To belong to something worth being proud of. Rivalry grows from wanting to be part of something that succeeds. That desire for shared identity and victory is good. Unsubmitted, it becomes tribalism — tearing down whoever stands between your group and the top.
To be treated fairly. Envy frequently masquerades as a justice complaint — they have what I deserve. The desire for fairness is real and good. But envy twists it inward, making it about what I lack rather than what is right.
To be seen as capable and valuable. When someone outperforms you, envy can flare not because you hate them but because you're afraid their success says something about your worth. Underneath is just wanting to know you are enough.
To have peace and order. Divisiveness sometimes comes from someone who genuinely wants things to be right. But when that desire goes unsubmitted, it becomes a need to control — to position yourself as the standard everyone else falls short of.
To feel close and loyal to your people. Some divisiveness is rooted in protectiveness. That's a good impulse. Unsubmitted, it becomes exclusion, factions, and the slow fracturing of community.
  

Conclusion

Every sin we've looked at in this series traces back to the same pattern, a good desire, unsubmitted, pulling us away from God's design.
Envy and divisiveness are no different. And they are just as serious.
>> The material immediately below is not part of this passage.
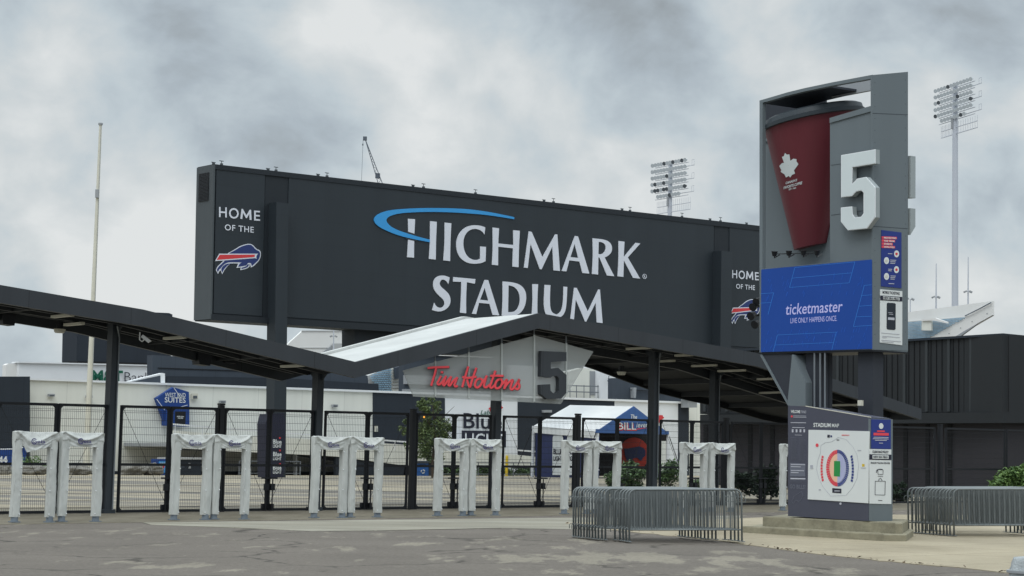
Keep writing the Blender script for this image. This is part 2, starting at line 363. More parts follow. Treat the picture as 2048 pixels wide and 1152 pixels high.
WEAR = [(G(px, py), r, w) for px, py, r, w in ((340, 1132, 1.5, .14), (250, 1125, .9, .09), (380, 1092, .9, .10), (330, 1068, 2.2, .08), (480, 1142, 1.0, .12), (150, 1062, 3, .05), (820, 1075, 2.5, .07), (930, 1090, 3, .10), (1000, 1112, 3.4, .11), (1120, 1080, 3.0, .10), (1180, 1115, 3.2, .11), (1330, 1110, 3.4, .10), (1450, 1128, 3.0, .10), (1600, 1142, 2.2, .07), (1900, 1175, 1.4, -.1), (700, 1120, 3, -.04), (1180, 1146, 1.6, .1))]
g_asph = ground_mat('asphalt', (106, 100, 93), (131, 125, 113), .605, .67, 1.0, grit=2.2, cracks=.3, wear=WEAR)
g_patch = ground_mat('asphalt_worn', (102, 99, 96), (142, 138, 127), .46, .50, .55)
g_strip = ground_mat('concrete_brown', (112, 106, 92), (126, 120, 106), .4, .6, .6, joints=3.0)
g_band = ground_mat('concrete_pale', (138, 134, 121), (150, 147, 135), .42, .58, .5, streaks=True, joints=3.0)
g_walk = ground_mat('sidewalk', (154, 144, 123), (165, 155, 134), .4, .6, .3, grit=.8, joints=2.4)
g_plaza = ground_mat('plaza_paving', (116, 113, 107), (158, 150, 132), .42, .58, .35, streaks=True)
g_far = ground_mat('far_paving', (166, 155, 130), (150, 142, 124), .4, .6, .3)
def foliage(name, a, b):
    m = bpy.data.materials.new(name); m.use_nodes = True; t = m.node_tree; l = t.links.new; p = t.nodes['Principled BSDF']; p.inputs['Roughness'].default_value = .6
    o = nd('ShaderNodeNewGeometry', t); n = nd('ShaderNodeTexNoise', t); n.inputs['Scale'].default_value = 2.2; n.inputs['Detail'].default_value = 6; l(o.outputs['Position'], n.inputs['Vector'])
    ad = nd('ShaderNodeMath', t, operation='MULTIPLY_ADD'); l(o.outputs['Random Per Island'], ad.inputs[0]); ad.inputs[1].default_value = .55; l(n.outputs[0], ad.inputs[2])
    r = nd('ShaderNodeMapRange', t); r.inputs[1].default_value = .4; r.inputs[2].default_value = 1.1; l(ad.outputs[0], r.inputs[0])
    mx = nd('ShaderNodeMix', t, data_type='RGBA'); mx.inputs[6].default_value = lin(*a); mx.inputs[7].default_value = lin(*b); l(r.outputs[0], mx.inputs[0]); l(mx.outputs[2], p.inputs['Base Color'])
    return m
m_leaf = foliage('leaf_tree', (60, 82, 50), (120, 136, 84)); m_bush = foliage('leaf_bush', (38, 58, 36), (84, 112, 64)); m_bushd = foliage('leaf_dark', (24, 42, 30), (52, 80, 48)); m_bushl = foliage('leaf_bright', (54, 84, 44), (116, 146, 78))
m_bark = mat('bark', (72, 62, 52), .9, .2, 6)

# ------------------------------------------------------------------ ground
def axis_vals(lo, hi, brk, fine):
    s = {lo, hi, *brk}; x = fine[0]
    while x <= fine[1]: s.add(round(x, 3)); x += fine[2]
    for k in (1.0, 1.6, 2.6, 4.2, 7, 11, 18, 30, 50):
        for b, sg in ((fine[0], -1), (fine[1], 1)):
            v = b + sg * 12 * k
            if lo < v < hi: s.add(v)
    return sorted(s)
def sn(s_, n_): p = SD * s_ + ND * n_; return p.x, p.y
gm = MB(); sv = axis_vals(-900, 900, (), (-60, 140, 2)); nv = axis_vals(-150, 1400, (0, 14, 27, 43.6, 50, 60, 84, 114, 135, 400), (2, 130, 2))
vs = []; fs = []
for n_ in nv:
    for s_ in sv:
        x, y = sn(s_, n_); vs.append((x, y, gz(x, y)))
k = len(sv)
for i in range(len(nv) - 1):
    for j in range(k - 1): fs.append((i * k + j, i * k + j + 1, (i + 1) * k + j + 1, (i + 1) * k + j))
gm.add(vs, fs); obj('ground', gm, g_asph, kind='structure')
def sheet(name, top, bot, m, dz=.012, sub=24, rows=8):
    """strip of paving between two photo polylines traced on the ground"""
    def samp(pl, q):
        L_ = len(pl) - 1; i = min(int(q * L_), L_ - 1); f = q * L_ - i; a = pl[i]; b = pl[i + 1]
        return (a[0] + (b[0] - a[0]) * f, a[1] + (b[1] - a[1]) * f)
    mb = MB(); vs = []; fs = []
    cols = sub * (len(top) - 1)
    for r in range(rows + 1):
        for c in range(cols + 1):
            q = c / cols; A = G(*samp(top, q)); B = G(*samp(bot, q)); p = A.lerp(B, r / rows); w = 0
            vs.append((p.x, p.y, gz(p.x, p.y) + dz))
    k = cols + 1
    for r in range(rows):
        for c in range(cols): fs.append((r * k + c, r * k + c + 1, (r + 1) * k + c + 1, (r + 1) * k + c))
    o_ = len(vs)
    for base_i in (0, rows * k):
        st_ = len(vs)
        for c in range(k): x, y, z = vs[base_i + c]; vs.append((x, y, z - .03))
        for c in range(k - 1): fs.append((base_i + c, base_i + c + 1, st_ + c + 1, st_ + c))
    mb.add(vs, fs); return obj(name, mb, m, kind='structure')
def band(name, n0, n1, s0, s1, m, dz):
    mb = MB(); ns = sorted({n0, n1, *[x for x in nv if n0 < x < n1]}); ss = [s0 + (s1 - s0) * i / 60 for i in range(61)]; vs = []; fs = []
    for n_ in ns:
        for s_ in ss:
            x, y = sn(s_, n_); vs.append((x, y, gz(x, y) + dz))
    for i in range(len(ns) - 1):
        for j in range(60): fs.append((i * 61 + j, i * 61 + j + 1, (i + 1) * 61 + j + 1, (i + 1) * 61 + j))
    for bi in (0, (len(ns) - 1) * 61):
        st_ = len(vs)
        for c in range(61): x, y, z = vs[bi + c]; vs.append((x, y, z - .03))
        for c in range(60): fs.append((bi + c, bi + c + 1, st_ + c + 1, st_ + c))
    return obj(name, mb.add(vs, fs), m, kind='structure')
band('plaza_paving', 51.5, 99, -60, 150, g_plaza, .006)
band('far_pavement', 99, 113.5, -60, 150, g_far, .006)
band('entrance_pavement', 43.35, 51.5, -60, 110, g_strip, .006)
def jag(pts, a=1.2, n=9):
    o = []
    for (x0, y0), (x1, y1) in zip(pts, pts[1:]):
        for i in range(n):
            f = i / n; x = x0 + (x1 - x0) * f; o.append((x, y0 + (y1 - y0) * f + noise.noise(V((x * .035, y0 * .1, 3))) * a * 2 + noise.noise(V((x * .15, 0, 9))) * a * .7))
    return o + [pts[-1]]
top = [(285, 1045.4), (480, 1043.5), (700, 1041), (900, 1038.6), (1140, 1035.8), (1300, 1034), (1480, 1031.8)]
bot = [(300, 1049), (480, 1056), (620, 1062.5), (760, 1061), (1000, 1056), (1300, 1062), (1480, 1084)]
sheet('pale_paving', top, jag(bot, 1.2, 6)[::6], g_band, .010, 12, 8)
top = [(1130, 1046), (1240, 1044), (1420, 1040), (1650, 1030), (1850, 1030), (2060, 1030), (2300, 1035)]
bot = [(1131, 1048), (1240, 1062), (1420, 1080), (1610, 1106), (1780, 1124), (1960, 1141), (2240, 1170)]
sheet('sidewalk', top, jag(bot, .9, 8), g_walk, .030, 1, 10) if False else None
tb = jag(bot, 1.0, 8); tt = []
for i in range(len(tb)):
    q = i / (len(tb) - 1) * (len(top) - 1); j = min(int(q), len(top) - 2); f = q - j
    tt.append((top[j][0] + (top[j + 1][0] - top[j][0]) * f, top[j][1] + (top[j + 1][1] - top[j][1]) * f))
sheet('sidewalk', tt, tb, g_walk, .012, 3, 16)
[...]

Have a humble heart about your own envy and divisiveness — because it will not always feel like envy and divisiveness. It will feel like you're the only one seeing things clearly. And have compassion on the person who isn't getting it right — because the desire underneath their failure is probably something you recognize in yourself.
Is there someone in your life right now that you need to make a pivot?
Scripture says, don’t take communion again until you have done something about it. In doing so, you profane the name of the Lord.
Remember:
Sin begins when desire becomes selfish.
When you submit to your design instead of your desire, God receives the glory.